Un viaggio in macchina nel passato
Di Sergio Ariza
I membri della Supersonic
Blues Machine sono del parere, come Homer Simpson, che "il rock ha
raggiunto la perfezione nel 1974. È un fatto scientifico!". Non per niente
il loro ideologo e bassista, Fabrizio
Grossi, ha detto che questo Californisoul,
il secondo album della loro carriera, sembra "la colonna sonora persa di un viaggio in macchina tra Los Angeles e San
Francisco nell'estate del 1971". Il loro amore per il rock classico è alla
pari solo di quello che sentono per il blues e per questo viaggio hanno
invitato alcuni dei loro amici, come di consueto, in questo caso alcuni assi
della chitarra tra cui Billy Gibbons
e Robben Ford, che ripetono
l'esperienza dopo l'apparizione in West of Flushing South of Frisco, o Steve Lukather, Eric Gales e Walter Trout.

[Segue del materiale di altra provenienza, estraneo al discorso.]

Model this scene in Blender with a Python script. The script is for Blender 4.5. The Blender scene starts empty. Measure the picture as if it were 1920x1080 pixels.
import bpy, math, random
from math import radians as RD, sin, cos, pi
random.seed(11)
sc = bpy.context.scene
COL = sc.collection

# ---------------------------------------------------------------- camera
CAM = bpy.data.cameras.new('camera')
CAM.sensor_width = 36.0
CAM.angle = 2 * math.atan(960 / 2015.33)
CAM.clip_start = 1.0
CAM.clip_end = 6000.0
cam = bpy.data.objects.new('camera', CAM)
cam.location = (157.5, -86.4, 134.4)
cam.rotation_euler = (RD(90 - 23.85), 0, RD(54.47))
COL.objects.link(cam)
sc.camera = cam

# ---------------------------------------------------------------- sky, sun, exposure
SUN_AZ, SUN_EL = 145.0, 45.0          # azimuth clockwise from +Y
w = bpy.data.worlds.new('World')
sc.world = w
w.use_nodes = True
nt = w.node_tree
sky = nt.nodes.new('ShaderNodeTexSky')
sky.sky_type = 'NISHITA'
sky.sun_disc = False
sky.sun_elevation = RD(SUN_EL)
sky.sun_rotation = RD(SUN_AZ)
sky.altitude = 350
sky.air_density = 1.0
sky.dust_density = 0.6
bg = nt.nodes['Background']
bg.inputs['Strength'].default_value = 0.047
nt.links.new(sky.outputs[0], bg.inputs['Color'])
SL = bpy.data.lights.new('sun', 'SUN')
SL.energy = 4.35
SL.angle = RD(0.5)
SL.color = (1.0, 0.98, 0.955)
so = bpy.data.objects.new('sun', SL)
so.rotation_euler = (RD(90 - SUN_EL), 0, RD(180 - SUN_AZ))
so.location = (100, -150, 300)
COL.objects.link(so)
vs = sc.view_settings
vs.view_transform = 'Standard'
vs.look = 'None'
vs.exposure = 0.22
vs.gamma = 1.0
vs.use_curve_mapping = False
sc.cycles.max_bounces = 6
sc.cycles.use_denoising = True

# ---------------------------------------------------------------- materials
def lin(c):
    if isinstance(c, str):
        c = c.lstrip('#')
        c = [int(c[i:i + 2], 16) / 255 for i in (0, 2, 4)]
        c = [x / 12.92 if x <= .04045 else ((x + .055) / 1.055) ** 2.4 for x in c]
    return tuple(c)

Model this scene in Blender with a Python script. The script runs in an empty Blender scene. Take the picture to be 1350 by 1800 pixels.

È evidente che Californisoul
non cerca di aprire nuove strade, né è fonte di originalità, ma non è questo ciò
che la band sta cercando. Questo è rock classico e blues rock suonato nel
miglior modo possibile, da musicisti incredibili che credono in quello che
fanno e nel materiale che hanno. È un album che piacerà non solo a chitarristi
e musicisti che apprezzeranno l'incredibile tono di questi maghi: non è
necessario essere un "guitar hero" per godersi un disco con un suono
perfetto, belle canzoni e un livello di competenza strumentale che poche bande
del mondo possono sognare di avere.
Basta ascoltare l'inizio di I Am Done Missing You per apprezzare l'incredibile ferocia di Kenny Aronoff alla batteria e come
Grossi l’accompagna con il suo spettacolare basso boutique fabbricato in Italia dal maestro
liutaio Andrea Ballarin di Manne Guitars, per formare una spettacolare sezione
ritmica, anche se la grande star dell'album è un Lance Lopez che non ha nulla da invidiare ai suoi ospiti più
conosciuti quando si tratta di tirar fuori suoni più incredibili delle sue
chitarre. Il modello principale usato per questo disco è una Gibson Custom
Firebird re-issue degli anni '60, anche se ha suonato anche vecchie Les Paul e
Fender dello studio di Grossi.
Per quanto riguarda le canzoni, è degna di nota Bad Boys che inizia come un tributo al Voodoo Child di Hendrix per passare poi a un
'riff' molto originale con cui dimostrano di essere una squadra compatta, con
un coro che si unisce alla voce di Lopez dandogli un tocco ‘Southern’. Anche L.O.V.E. non è da meno, servendo anche
da piccolo anticipo dell’album, e che ricorda un po’ The Southern Harmony And Musical Companion
dei Black Crowes, un altro grande
album che non nascondeva la sua vena 'revival'. Gli ospiti aiutano con le loro
collaborazioni, come ad esempio gli assoli spettacolari di Ford in Somebody’s Fool, dove usa una Fender
Telecaster del 67 e SG Gibson di 72. Naturalmente, tra i ‘collaboratori
esterni’ chi continua a brillare come non mai è ancora una volta il loro fedele
amico Billy Gibbons, che per l’occasione ha ripreso in mano la sua vecchia
Esquire -che aveva dato a Grossi- per Broken
Heart, un rock boogie in cui partecipa anche alla composizione. Come non potrebbe
essere altrimenti, è il momento più ZZ
Top del viaggio di Californisoul.
Sicuramente un viaggio nel tempo in cui si nota la cura con
cui è stato registrato, con il suono pulito e vintage che ci fa godere del
sound originale che usciva da chitarre e amplificatori (molti Bogner, ma anche
vecchi Marshall e Orange) e, soprattutto, dalle dita di questi veri mostri della
chitarra. Se sei uno di quelli che pensa che "il rock ha raggiunto la
perfezione nel 74", la Supersonic Blues Machine dimostra ancora una volta che
può continuare a suonare così perfetto anche nel 2017.